_EXERCISE PROMPT_
Skip any picture you find and retype all the remaining lines exactly.

_DATASET EXCERPT_
^^^^

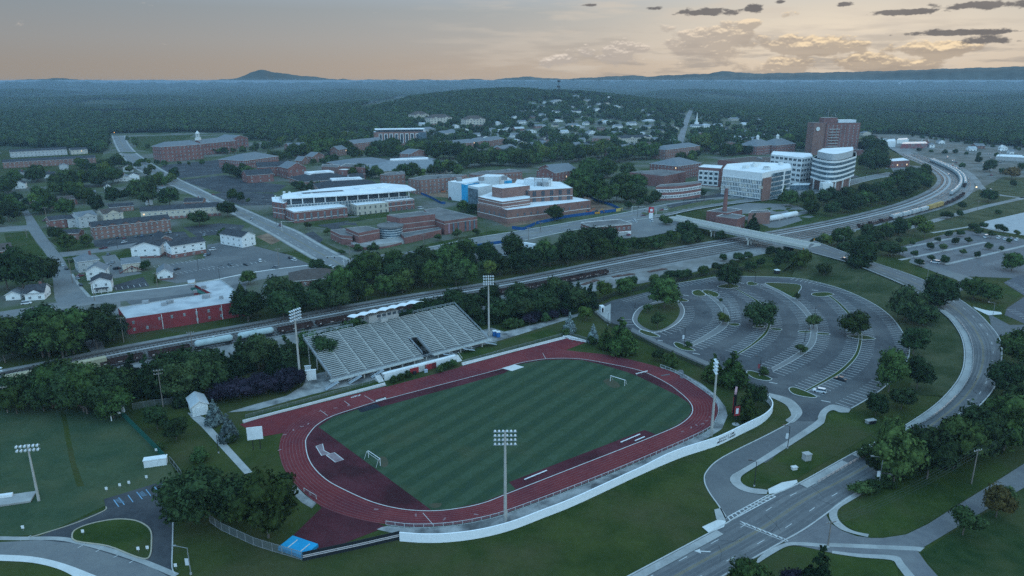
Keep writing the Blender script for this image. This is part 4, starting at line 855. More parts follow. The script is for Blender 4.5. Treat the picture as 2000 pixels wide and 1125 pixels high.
gabled('row_house', 'long two storey brick terrace with dark roof on the left edge', 'building', (7, 329), (188, 319), 14, 8, 3, brick2, roof_d, 'u', Wd(2, 5, 1.5, 1.6, lit=.02)).done()
gabled('row_house', 'pale sided terrace standing behind the brick terrace', 'building', (22, 308), (132, 302), 14, 8.5, 3, siding_g, roof_d, 'u', Wd(2, 5, 1.5, 1.6, lit=.02)).done()
gabled('row_house', 'short pale terrace at the end of the pale row', 'building', (140, 302), (172, 300), 14, 7, 3, siding_b, roof_d, 'u', Wd(2, 5, 1.5, 1.6)).done()
NE = [('white', siding_w), ('pale grey', siding_g), ('beige', siding_b), ('brick', brick2)]
for x, y, w, k, rf, rg, lab in ((20, 345, 30, 1, roof_d, 'n', 'pale two storey house below the brick terrace at far left'), (62, 345, 44, 0, roof_d, 'u', 'white long house with dark roof below the brick terrace'), (30, 366, 20, 0, roof_d, 'n', 'small white gabled house under trees at far left'), (117, 330, 18, 1, roof_g, 'n', 'narrow pale house in front of the terrace end'),
  (172, 346, 22, 0, roof_g, 'n', 'white house with broad front gable by the avenue'), (195, 351, 14, 0, roof_g, 'u', 'low white house beside the broad gabled one'), (210, 343, 9, 1, roof_g, 'n', 'narrow little pale house behind the white pair'), (223, 352, 26, 0, roof_g, 'n', 'white house with deep porch near the avenue trees'), (241, 333, 20, 1, roof_b, 'n', 'pale house with brown roof beside the avenue'), (252, 349, 20, 0, roof_d, 'n', 'white house with dark roof nearest the avenue'),
  (241, 377, 22, 3, roof_d, 'n', 'dark brick house with white trimmed gable among the big trees'), (302, 376, 22, 1, roof_g, 'u', 'pale low house half hidden by avenue trees'), (360, 400, 36, 3, roof_d, 'u', 'brick bungalow with white dormers beside the avenue'), (172, 383, 16, 1, roof_g, 'u', 'grey roofed house among trees north of the apartments'), (110, 262, 10, 0, roof_g, 'n', 'tall white house on the wooded rise at far left'), (108, 283, 20, 1, roof_g, 'u', 'pale house below the tall white one on the rise'),
  (205, 372, 14, 0, roof_d, 'n', 'white dark roofed house among the dense trees'), (285, 398, 14, 0, roof_d, 'n', 'white cottage just behind the apartment row'), (165, 256, 12, 1, roof_g, 'u', 'pale roof in the left woods near the avenue top'), (370, 234, 14, 1, roof_g, 'u', 'pale house in the woods above the colonial school'), (425, 225, 12, 1, roof_g, 'u', 'pale roofed house deeper in the woods above the school'), (390, 250, 14, 0, roof_g, 'u', 'white house just behind the school cupola'), (430, 255, 12, 0, roof_g, 'u', 'white house right of the school cupola')):
 d_ = mpp(x, y) * w; gabled('house', lab, 'house', (x, y + 3), (x + w, y + 2), max(7, min(14, d_ * .8)), 5.5 if rg == 'n' else 4, 2.6, NE[k][1], rf, rg, Wd(1, 3.5, 1.2, 1.4) if w > 15 else None, chimney=w > 20).done()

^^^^

_CORRECT OUTPUT_
Keep writing the Blender script for this image. This is part 4, starting at line 855. More parts follow. The script is for Blender 4.5. Treat the picture as 2000 pixels wide and 1125 pixels high.
gabled('row_house', 'long two storey brick terrace with dark roof on the left edge', 'building', (7, 329), (188, 319), 14, 8, 3, brick2, roof_d, 'u', Wd(2, 5, 1.5, 1.6, lit=.02)).done()
gabled('row_house', 'pale sided terrace standing behind the brick terrace', 'building', (22, 308), (132, 302), 14, 8.5, 3, siding_g, roof_d, 'u', Wd(2, 5, 1.5, 1.6, lit=.02)).done()
gabled('row_house', 'short pale terrace at the end of the pale row', 'building', (140, 302), (172, 300), 14, 7, 3, siding_b, roof_d, 'u', Wd(2, 5, 1.5, 1.6)).done()
NE = [('white', siding_w), ('pale grey', siding_g), ('beige', siding_b), ('brick', brick2)]
for x, y, w, k, rf, rg, lab in ((20, 345, 30, 1, roof_d, 'n', 'pale two storey house below the brick terrace at far left'), (62, 345, 44, 0, roof_d, 'u', 'white long house with dark roof below the brick terrace'), (30, 366, 20, 0, roof_d, 'n', 'small white gabled house under trees at far left'), (117, 330, 18, 1, roof_g, 'n', 'narrow pale house in front of the terrace end'),
  (172, 346, 22, 0, roof_g, 'n', 'white house with broad front gable by the avenue'), (195, 351, 14, 0, roof_g, 'u', 'low white house beside the broad gabled one'), (210, 343, 9, 1, roof_g, 'n', 'narrow little pale house behind the white pair'), (223, 352, 26, 0, roof_g, 'n', 'white house with deep porch near the avenue trees'), (241, 333, 20, 1, roof_b, 'n', 'pale house with brown roof beside the avenue'), (252, 349, 20, 0, roof_d, 'n', 'white house with dark roof nearest the avenue'),
  (241, 377, 22, 3, roof_d, 'n', 'dark brick house with white trimmed gable among the big trees'), (302, 376, 22, 1, roof_g, 'u', 'pale low house half hidden by avenue trees'), (360, 400, 36, 3, roof_d, 'u', 'brick bungalow with white dormers beside the avenue'), (172, 383, 16, 1, roof_g, 'u', 'grey roofed house among trees north of the apartments'), (110, 262, 10, 0, roof_g, 'n', 'tall white house on the wooded rise at far left'), (108, 283, 20, 1, roof_g, 'u', 'pale house below the tall white one on the rise'),
  (205, 372, 14, 0, roof_d, 'n', 'white dark roofed house among the dense trees'), (285, 398, 14, 0, roof_d, 'n', 'white cottage just behind the apartment row'), (165, 256, 12, 1, roof_g, 'u', 'pale roof in the left woods near the avenue top'), (370, 234, 14, 1, roof_g, 'u', 'pale house in the woods above the colonial school'), (425, 225, 12, 1, roof_g, 'u', 'pale roofed house deeper in the woods above the school'), (390, 250, 14, 0, roof_g, 'u', 'white house just behind the school cupola'), (430, 255, 12, 0, roof_g, 'u', 'white house right of the school cupola')):
 d_ = mpp(x, y) * w; gabled('house', lab, 'house', (x, y + 3), (x + w, y + 2), max(7, min(14, d_ * .8)), 5.5 if rg == 'n' else 4, 2.6, NE[k][1], rf, rg, Wd(1, 3.5, 1.2, 1.4) if w > 15 else None, chimney=w > 20).done()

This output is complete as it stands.